Certamente sentirão falta de seus amigos e dos filhos que jamais ousaram ter, porque desperdiçaram toda uma vida tentando SER o que jamais TERÃO (o trocadilho é proposital).
Buscando TER o que não esta á venda... firmeza de opiniões e um sólido caráter humano.


Num gesto que era tipicamente seu, e que por isso, lhe parecia bem normal... Katita orou baixinho a Deus, pedindo Sua benção e proteção nesses tempos tão difíceis, afastando-a do perigo de viver.

8 de fev. de 2010

Palavras a inventar

Segundo Haward Rheingold autor do livro They have a name for it, encontrar o nome para alguma coisa é uma maneira de conjurar a sua existência.
Pensamos e nos comportamos de certa maneira porque temos palavras que nos apoiam, logo, as palavras moldam os pensamentos.

Veja algumas:
MOKITA – em Kiriwina: a verdade que todo mundo sabe, mas ninguém diz
AH-IN – em japonês: a comunicação tácita entre dois amigos
WON – em coreano: resistência a livrar-se de uma ilusão
TORSCHEIISSPANIK – em alemão: pânico de que a porta se feche, literalmente
E o meu favorito...
MONO NO AWARE – em japonês: a tristeza das coisas

Olha uma que inventei agora
AVEQDE – em katitês: a verdade que só Deus vê (seriam aqueles coisas todas que se passam em nosso corpo, alma e coração que somente Deus conhece).
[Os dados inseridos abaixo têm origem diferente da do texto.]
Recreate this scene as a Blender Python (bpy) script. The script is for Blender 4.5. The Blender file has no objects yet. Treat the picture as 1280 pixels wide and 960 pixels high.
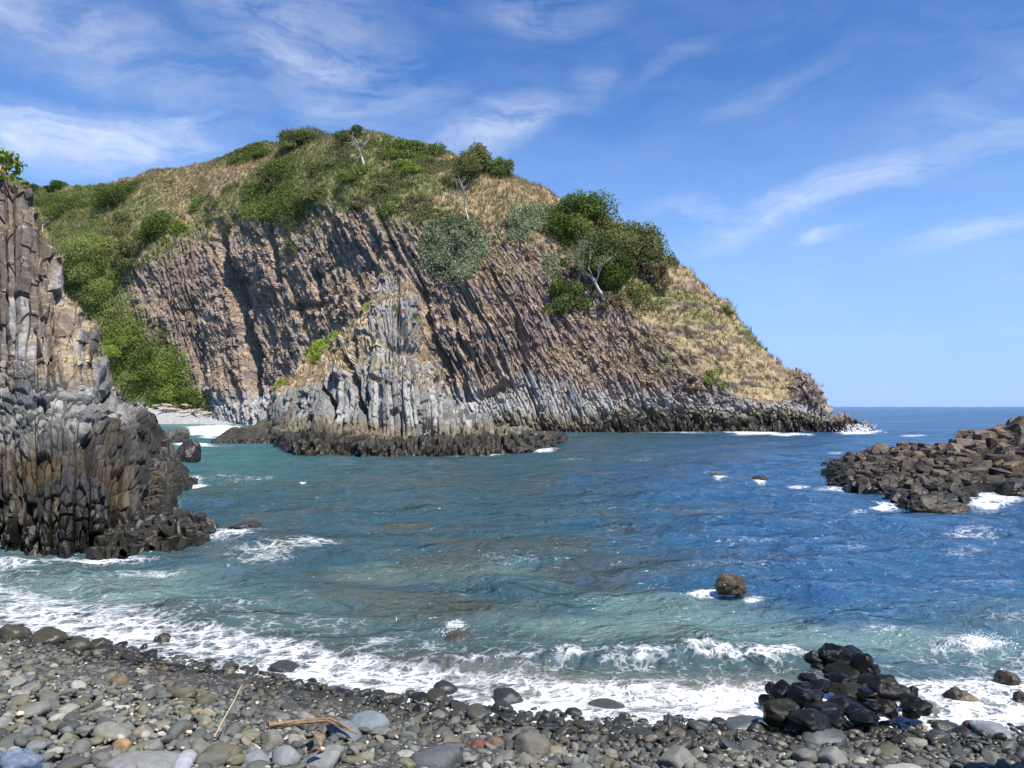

Insuportavelmente lírico: O belo e o triste
Talvez o belo seja triste porque é efêmero como um beijo de borboleta.

3 de fev. de 2010

Voltando no tempo

Muitas vezes ao ouvirmos uma música ou quando sentimos um determinado cheiro, temos vontade de voltar no tempo. Na maioria das vezes queremos reviver um passado que foi bonito e que traz saudades. Mas há momentos em que se deseja bem mais que isso.. é quase que um desejo patético de voltar àquele determinado ponto em sua vida e tomar um rumo oposto a aquele que fez de você o que é hoje.
Como se o tempo pudesse parar e segurar a respiração para que se volte atrás e se faça o que deveria ter sido feito.

Nem sei dizer porque estou sentindo isso, mas é assim.

" Os contornos dos seus desejos e medos inscrevem-se como ferro incandescente na alma dos pequenos, cheios de conhecimento e impotência em relação àquilo que acontece com ele. Precisamos de uma vida inteira para achar este texto marcado a fogo sem jamais ter certeza se o compreendemos". (Trem noturno para Lisboa - Pascal Mercier)


Porque a vida pede passagem. Que seja eterno e terno, enquanto dure.